Joseph Romm at Climate Progress points out the staggering ice loss seen in Greenland since 2003 is all the more worrisome because it was not predicted by the IPCC’s climate models.  In 2001, the IPCC thought that neither Greenland nor Antarctica would lose significant mass by 2100. But they both already are – 100 years ahead of schedule.

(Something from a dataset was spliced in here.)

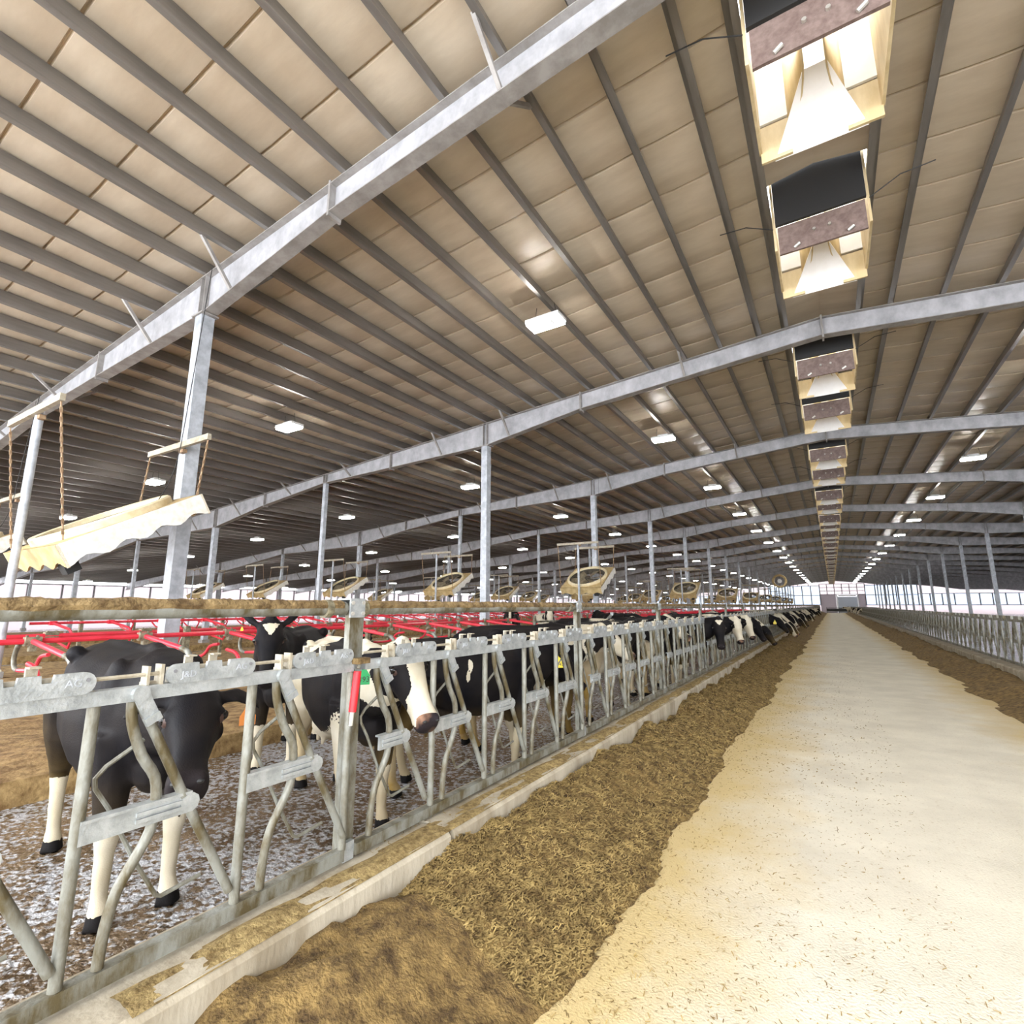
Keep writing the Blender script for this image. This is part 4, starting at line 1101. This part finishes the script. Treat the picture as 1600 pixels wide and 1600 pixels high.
wcow('mostly black cow standing behind the fourth fence panel', (-3.6, 14.0, 1.25), (.4, .8, -.45), 88, 1.32, seed=17.9, white=.15, face='black', vox=.03)
# --- heads through the fence over the kerb
FD = [('black cow with a small white star, head through the fence above the kerb', 11.35, 1.33, (.14, -.55, -.82), 'heart', .05, (), -8, 1.0),
      ('white faced cow with black ears, beside the star faced cow', 13.45, 1.30, (.28, -.50, -.82), 'white', .55, (), -5, 1.0),
      ('white headed cow with a black eye patch and green ear tag at the fence', 15.25, 1.30, (.34, -.46, -.82), 'white', .75, ((-1, 'green', None, 1.5),), -5, 1.0),
      ('black cow with a yellow ear tag, muzzle over the kerb', 17.0, 1.14, (.48, -.38, -.79), 'black', .1, ((-1, 'yellow', None, 1.7),), 0, 1.0),
      ('low black head with a large yellow ear tag behind the kerb', 19.6, .86, (.55, -.3, -.78), 'black', .2, ((-1, 'yellow', None, 2.2),), 0, 1.0)]
for i, (lab, y, z, d, face, wh, tg, hdg, sc_) in enumerate(FD):
    wcow(lab, (-2.02, y, z), d, hdg, 1.40, seed=30 + i * 2.3, white=wh, face=face, vox=.024, tags=tg, scale=sc_)
HY = [24.0, 26.2, 28.1, 31.0, 33.6, 36.4, 39.5, 42.8, 46.6, 51, 56, 62, 69, 77, 87, 99]
DESC = ['black', 'brown and white necked', 'black and white', 'white blazed black', 'dark', 'black and white patched', 'black', 'white patched']
FC = ['black', 'wide', 'half', 'blaze', 'black', 'half', 'black', 'wide']; WHT = [.05, .5, .55, .25, .1, .45, .08, .6]
for i, y in enumerate(HY):
    low = (i % 4) in (1, 2); k = i % 8
    wcow(f'{DESC[k]} cow eating past the kerb, {ordn(i + 1)} of the far feeding row', (-1.78 if low else -1.95, y, .78 if low else 1.06 - .05 * (i % 3)), (.62, -.15, -.77), [-6, 0, 5, -3][i % 4], 1.42,
         seed=50 + i * 1.7, white=WHT[k], face=FC[k], vox=.03 if i < 6 else .045, group='far feeding cows', tags=((-1, 'yellow', None, 1.6),) if i in (0, 4) else ())
# --- cows in and behind the stalls
BK = [('black cow resting among the red dividers behind the heart faced cow', (-9.6, 8.9, .98), -35, .3, 'blaze'),
      ('white and black cow among the stalls, left of the second post', (-9.9, 7.2, 1.02), -55, .7, 'half'),
      ('black cow behind the grey crossover gate', (-9.3, 15.0, 1.42), -60, .12, 'blaze'),
      ('white faced cow peering over the fence beside the second post', (-7.4, 14.2, 1.52), -55, .6, 'white'),
      ('black cow walking in the crossover, right of the second post', (-7.1, 17.3, 1.40), 150, .12, 'blaze'),
      ('black cow standing in the alley behind the fourth post', (-5.2, 20.5, 1.30), 100, .2, 'black'),
      ('brown backed cow in the alley, far behind the fifth post', (-4.9, 27.0, 1.25), 95, .35, 'half')]
for i, (lab, p, hdg, wh, fc) in enumerate(BK):
    h = R(hdg); wcow(lab, p, (math.cos(h) * .75, math.sin(h) * .75, -.66), hdg, 1.28, z0=.02 if p[2] > 1.2 else -.35, seed=80 + i * 3.3, white=wh, face=fc, vox=.034)
# --- across the lane and at the far gate
for i, (x, y, hdg) in enumerate(((RX + 1.95, 84, 180), (RX + 1.9, 92, 176), (RX + 1.95, 101, 184), (RX + 1.9, 112, 180))):
    wcow(f'cow eating on the right side of the lane, {ordn(i + 1)} from the front', (x, y, .95), (-.62, -.2, -.76), hdg, 1.42, seed=110 + i * 2.1, white=[.4, .1, .6, .3][i], face='half', vox=.05, group='right feeding cows')
for i, (x, y, hdg) in enumerate(((3.3, YEND - 9, 200), (4.8, YEND - 8, 170))):
    wcow(['pale cow crossing the lane beside the dark far gate', 'white and black cow crossing the lane at the far right'][i], (x - 1.2, y, 1.3), (-.8, 0, -.5), hdg, 1.3, seed=130 + i * 5, white=[.9, .6][i], face='white', vox=.05)

bpy.data.scenes.remove(TMP)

Another new study finds the carbon pollution threshold or “tipping point” for collapse of the Greenland ice sheet is lower than previously thought, in the range of 400 to 560 ppm.

Here’s the abstract:

This paper uses updated data on bedrock topography and ice thickness to produce more accurate modelling results of Greenland ice sheet behaviour. They model how the Greenland ice sheet will respond to three different scenarios with atmospheric CO2 held at 400 ppm, 560 ppm and 1120 ppm. The simulations are run over a 400 year period. Although not completely collapsed, the 400 ppm ice-sheet loses ice mass in the north of the island, with a total reduction in ice volume ranging between 20 to 41%. Note – due to the large inertia of the Greenland ice sheet, this mass loss doesn’t happen at the moment CO2 levels reach 400 ppm but over a period of centuries. Under a 560 ppm climate, the Greenland ice sheet loses between 52 to 87% of its ice volume. If CO2 reaches 1120 ppm, there is almost complete elimination of the Greenland ice sheet with loss between 85 to 92%. The important result from this paper is that there is a critical threshold where the Greenland ice sheet becomes unstable somewhere between 400 and 560 ppm.

We’re currently at about 390 parts per million atmospheric concentrations of CO2, rising about 2 ppm a year.

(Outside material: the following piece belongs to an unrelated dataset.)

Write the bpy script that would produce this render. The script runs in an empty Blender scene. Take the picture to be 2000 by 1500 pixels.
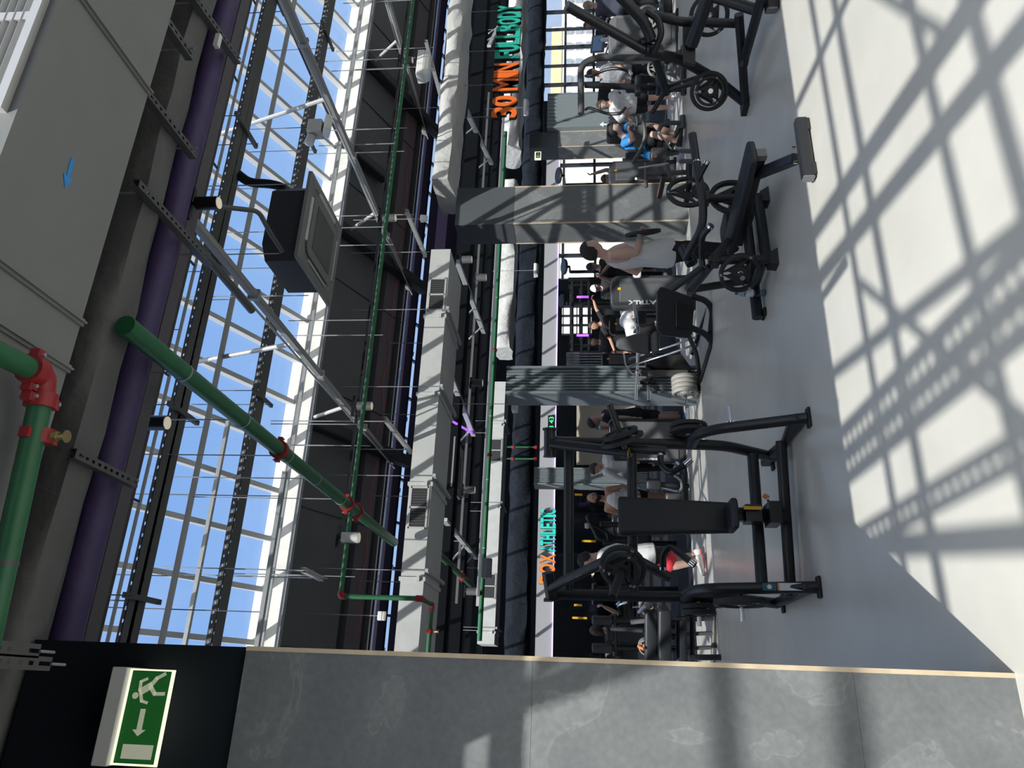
import bpy, bmesh, math, random
from mathutils import Vector, Matrix, Quaternion
random.seed(4)
SC = bpy.context.scene
COL = SC.collection
V = Vector
# ---------------------------------------------------------------- camera model (hall axes: X along the glazing, Y into the hall)
F = 1444.0; TH = math.radians(5.5); CT, ST = math.cos(TH), math.sin(TH)
EYE = V((0, 0, 1.65)); RT = V((.9225, -.386, 0)); FW = V((.386, .9225, 0))
def ray(x, y):
    cx = (750 - y) / F; cy = (1000 - x) / F
    return RT * cx + FW * (CT - cy * ST) + V((0, 0, ST + cy * CT))
def P(x, y, a=None, b=None, z=None, t=None):
    d = ray(x, y)
    if a is not None: t = a / d.x
    if b is not None: t = b / d.y
    if z is not None: t = (z - EYE.z) / d.z
    return EYE + d * t
# ---------------------------------------------------------------- materials
MATS = {}
def mat(name, col, rough=.5, metal=0., noise=0., scale=8., bump=0., bscale=60., emit=0., spec=.5, coat=0., stretch=None, col2=None):
    m = bpy.data.materials.new(name); m.use_nodes = True
    nt = m.node_tree; N = nt.nodes; Lk = nt.links
    p = N['Principled BSDF']
    c = (*col, 1)
    p.inputs['Base Color'].default_value = c
    p.inputs['Roughness'].default_value = rough; p.inputs['Metallic'].default_value = metal
    p.inputs['Specular IOR Level'].default_value = spec
    if coat: p.inputs['Coat Weight'].default_value = coat
    tc = N.new('ShaderNodeTexCoord'); src = tc.outputs['Object']
    if stretch:
        mp = N.new('ShaderNodeMapping'); mp.inputs['Scale'].default_value = stretch
        Lk.new(src, mp.inputs['Vector']); src = mp.outputs['Vector']
    if noise or col2:
        t = N.new('ShaderNodeTexNoise'); t.inputs['Scale'].default_value = scale; t.inputs['Detail'].default_value = 6
        Lk.new(src, t.inputs['Vector'])
        r = N.new('ShaderNodeValToRGB')
        k = noise
        a_ = [v * (1 - k) for v in col]; b_ = col2 or [min(1, v * (1 + k)) for v in col]
        r.color_ramp.elements[0].position = .3; r.color_ramp.elements[1].position = .7
        r.color_ramp.elements[0].color = (*a_, 1); r.color_ramp.elements[1].color = (*b_, 1)
        Lk.new(t.outputs['Fac'], r.inputs['Fac']); Lk.new(r.outputs['Color'], p.inputs['Base Color'])
    if bump:
        t = N.new('ShaderNodeTexNoise'); t.inputs['Scale'].default_value = bscale; t.inputs['Detail'].default_value = 4
        Lk.new(src, t.inputs['Vector'])
        b = N.new('ShaderNodeBump'); b.inputs['Strength'].default_value = bump; b.inputs['Distance'].default_value = .02
        Lk.new(t.outputs['Fac'], b.inputs['Height']); Lk.new(b.outputs['Normal'], p.inputs['Normal'])
    if emit:
        p.inputs['Emission Color'].default_value = c; p.inputs['Emission Strength'].default_value = emit
    MATS[name] = m
    return m
def glass_mat(name, tint, refl):
    m = bpy.data.materials.new(name); m.use_nodes = True
    nt = m.node_tree; N = nt.nodes; Lk = nt.links
    for n in list(N):
        if n.type == 'BSDF_PRINCIPLED': N.remove(n)
    tr = N.new('ShaderNodeBsdfTransparent'); tr.inputs['Color'].default_value = (*tint, 1)
    g = N.new('ShaderNodeBsdfGlossy'); g.inputs['Roughness'].default_value = .03
    mx = N.new('ShaderNodeMixShader'); fr = N.new('ShaderNodeLayerWeight'); fr.inputs['Blend'].default_value = .35
    mu = N.new('ShaderNodeMath'); mu.operation = 'MULTIPLY'; mu.inputs[1].default_value = refl
    Lk.new(fr.outputs['Facing'], mu.inputs[0]); Lk.new(mu.outputs[0], mx.inputs['Fac']); Lk.new(tr.outputs['BSDF'], mx.inputs[1]); Lk.new(g.outputs['BSDF'], mx.inputs[2])
    Lk.new(mx.outputs['Shader'], N['Material Output'].inputs['Surface'])
    MATS[name] = m
    return m
mat('floor_vinyl', (.555, .54, .485), .26, noise=.05, scale=2.2, bump=.02, bscale=3, spec=.45)
mat('plank_vinyl', (.40, .39, .36), .42, noise=.22, scale=3, stretch=(1, 9, 1))
mat('rubber_floor', (.012, .013, .016), .7, noise=.2, scale=30, spec=.15)
mat('floor_trim', (.62, .61, .56), .4)
mat('navy_wall', (.011, .015, .021), .85, spec=.15)
mat('oak_edge', (.62, .50, .34), .5, noise=.12, scale=14)
mat('duct_grey', (.115, .118, .115), .55, noise=.03, scale=5)
mat('duct_paint', (.19, .195, .19), .5, noise=.03, scale=5)
mat('duct_silver', (.47, .48, .465), .5, metal=.1, noise=.06, scale=6)
mat('louver_silver', (.5, .5, .5), .45, metal=.3)
mat('foil_wrap', (.52, .52, .5), .5, noise=.08, scale=5, bump=.9, bscale=9)
mat('grey_wrap', (.10, .102, .098), .6, noise=.1, scale=4, bump=.9, bscale=8)
mat('navy_wrap', (.009, .012, .018), .8, noise=.2, scale=6, bump=.9, bscale=10, spec=.15)
mat('purple_wrap', (.052, .034, .105), .6, noise=.12, scale=5, bump=.5, bscale=9)
mat('beam_grey', (.085, .08, .088), .6)
mat('dark_beam', (.024, .025, .03), .6)
mat('purple_beam', (.014, .011, .03), .7, spec=.2)
mat('roof_panel', (.085, .086, .09), .7, noise=.08, scale=3)
mat('roof_panel_purple', (.10, .085, .10), .7)
mat('tray_dark', (.08, .08, .078), .55)
mat('black_felt', (.004, .005, .0065), .9, spec=.1)
mat('galv', (.36, .38, .39), .42, metal=.5, noise=.06, scale=30)
mat('steel_light', (.42, .43, .43), .5, metal=.2)
mat('white_sill', (.78, .77, .72), .7, noise=.12, scale=3)
mat('white_bar', (.55, .55, .54), .5)
mat('tie_grey', (.24, .24, .24), .5)
mat('green_pipe', (.024, .125, .052), .4, noise=.08, scale=20)
mat('red_coupling', (.30, .018, .022), .4)
mat('brass', (.55, .42, .2), .3, metal=.9)
mat('chrome', (.72, .73, .74), .16, metal=1.)
mat('black_metal', (.017, .019, .023), .4, noise=.08, scale=60, spec=.5)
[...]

Sustained high rates of Greenland ice loss could lead to rising sea levels that would be devastating to coastal communities. Already, rising seas are causing an environmental crisis in the Nile Delta and swallowing islands in the Bay of Bengal.

Many recent studies support a conclusion that Greenland and Antarctic ice sheets are very sensitive to sustained warming. The last time Earth was as warm as it is likely to be by mid-century if we stay near our current emissions path, sea levels were probably more than 26 feet higher than today.

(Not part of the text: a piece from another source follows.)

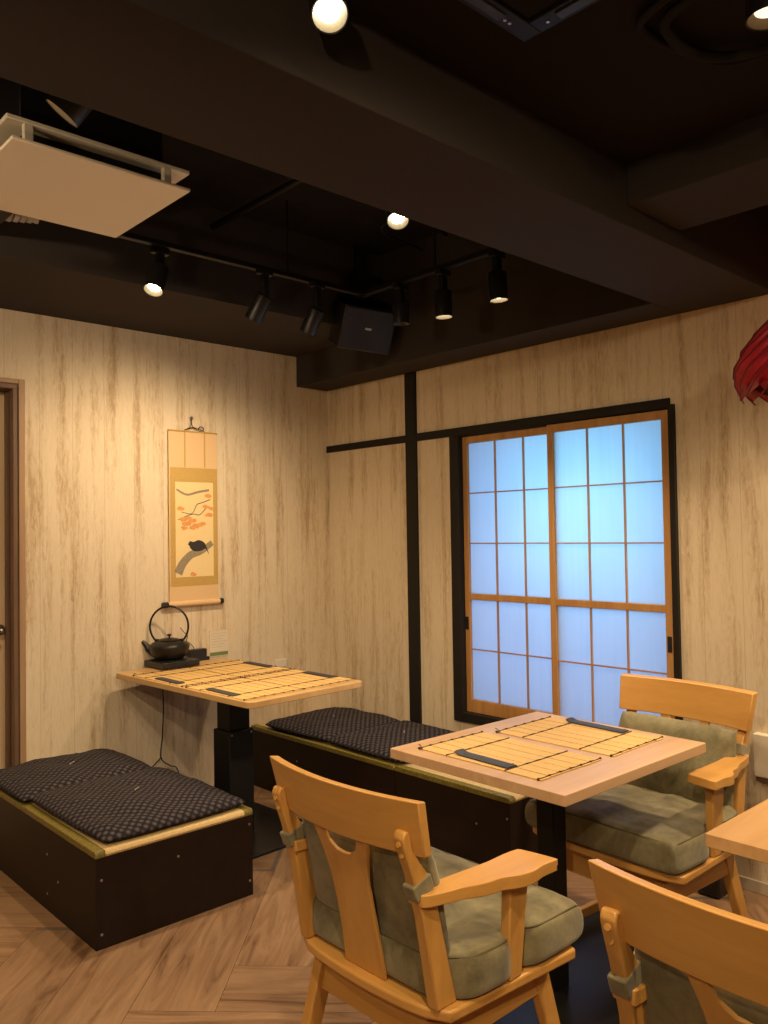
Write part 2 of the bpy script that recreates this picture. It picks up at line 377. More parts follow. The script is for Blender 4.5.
# window: black casing, two wooden sashes with frosted panes
win = bpy.data.objects.new('window_1', None); col.objects.link(win); win.location = (0, -1.6, .44); struct(win)
def wl(o):       # keep world coordinates under the window root
    o.parent = win; o.matrix_parent_inverse = Matrix.Translation((0, 1.6, -.44)); return o
bm = bmesh.new()
box(bm, -.016, .075, -1.041, -.983, .402, 1.812); box(bm, -.016, .075, -2.184, -2.158, .402, 1.825)
box(bm, -.016, .075, -2.158, -1.041, .402, .448); box(bm, -.004, .075, -2.158, -1.041, 1.806, 1.812)
wl(obj('window_frame', bm, M['trim'], bevel=.002))
def sash(y0, y1, xc, hy, hz):
    """y0<y1; face at xc"""
    t = .013; bm = bmesh.new(); zb, zt = .449, 1.806
    st = .030
    box(bm, xc-t, xc+t, y0, y0+st, zb, zt); box(bm, xc-t, xc+t, y1-st, y1, zb, zt)
    box(bm, xc-t+.0005, xc+t-.0005, y0+st, y1-st, 1.771, zt); box(bm, xc-t+.0005, xc+t-.0005, y0+st, y1-st, zb, .512)
    box(bm, xc-t+.0005, xc+t-.0005, y0+st, y1-st, 1.000, 1.030)
    s = wl(obj('sash', bm, M['sash'], bevel=.0015))
    bm = bmesh.new(); a, b = y0+st, y1-st
    for k in (1, 2): y = a+(b-a)*k/3; box(bm, xc-.008, xc+.001, y-.0035, y+.0035, .512, 1.0); box(bm, xc-.008, xc+.001, y-.0035, y+.0035, 1.03, 1.771)
    for z in (.757, 1.277, 1.524): box(bm, xc-.0075, xc+.0005, a, b, z-.003, z+.003)
    obj('muntin', bm, M['sash'], s)
    B('pane', xc+.001, xc+.004, a-.003, b+.003, .509, 1.774, M['pane'], s)
    h = bmesh.new(); box(h, xc-t-.002, xc-t+.004, hy-.010, hy+.010, hz-.032, hz+.032)
    ho = obj('handle', h, M['blackplastic'], s, bevel=.002)
    for c in kids(s): pass
sash(-1.612, -1.042, .030, -1.054, .884)
sash(-2.157, -1.574, .000, -2.143, .876)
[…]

Romm points out the IPCC “business as usual” scenario has CO2 levels reaching 1000 ppm by 2100, and even its most optimistic scenario sees CO2 levels hitting 500 ppm by 2100.

So how are we doing?

It’s not looking good.

A recent post reported on scientists’ findings that Greenland’s glaciers are melting from the bottom up. Findings from another team of scientists help explain why: subtropical waters from warmer latitudes are reaching Greenland’s glaciers, driving melting and likely triggering an acceleration of ice loss.

Credit: Jack Cook, Woods Hole Oceanographic Institution

The research team, led by Fiamma Straneo, a physical oceanographer at Woods Hole Oceanographic Institution, found that subtropical waters are reaching Greenland’s glaciers, driving melting and likely triggering an acceleration of ice loss. Melting ice also means more fresh water in the ocean, which could flood into the North Atlantic and disrupt a global system of currents, known as the Ocean Conveyor.

Science Daily quotes Straneo:

This is the first time we’ve seen waters this warm in any of the fjords in Greenland. The subtropical waters are flowing through the fjord very quickly, so they can transport heat and drive melting at the end of the glacier.

The Greenland ice sheet’s contribution to sea level rise over the last decade has doubled due to increased melting and especially to the widespread acceleration of outlet glaciers.

The research teamconducted two extensive surveys during July and September of 2008 in Sermilik Fjord, a 100-kilometer long glacial fjord in East Greenland connecting Helheim Glacier with the Irminger Sea. In 2003 alone, Helheim Glacier retreated several kilometers and almost doubled its flow speed.  Deep inside the fjord, researchers found subtropical water as warm as 39 degrees Fahrenheit (4 degrees Celsius). The team also reconstructed seasonal temperatures on the shelf using data collected by 19 hooded seals tagged with satellite-linked temperature depth-recorders. The data revealed that the shelf waters warm from July to December, and that subtropical waters are present on the shelf year round.

A study published in Nature Geoscience finds that submarine melting is causing Greenland’s glaciers to melt from underneath and calve off.  As the glaciers thin and become unpinned from their moorings on the sea bed, they then flow more rapidly into the sea.

Rates of submarine melting are two orders of magnitude (100 times) larger than surface melt rates. The rate of submarine melting is comparable to rates of iceberg discharge.

Here’s the abstract:

Widespread glacier acceleration has been observed in Greenland in the past few years, associated with the thinning of the lower reaches of the glaciers as they terminate in the ocean. These glaciers thin both at the surface, from warm air temperatures, and along their submerged faces in contact with warm ocean waters. Little is known about the rates of submarine melting and how they may affect glacier dynamics. Here we present measurements of ocean currents, temperature and salinity near the calving fronts of the Eqip Sermia, Kangilerngata Sermia, Sermeq Kujatdleq and Sermeq Avangnardleq glaciers in central West Greenland, as well as ice-front bathymetry and geographical positions. We calculate water-mass and heat budgets that reveal summer submarine melt rates ranging from 0.7±0.2 to 3.9±0.8 m d?¹. These rates of submarine melting are two orders of magnitude larger than surface melt rates, but comparable to rates of iceberg discharge. We conclude that ocean waters melt a considerable, but highly variable, fraction of the calving fronts of glaciers before they disintegrate into icebergs, and suggest that submarine melting must have a profound influence on grounding-line stability and ice-flow dynamics.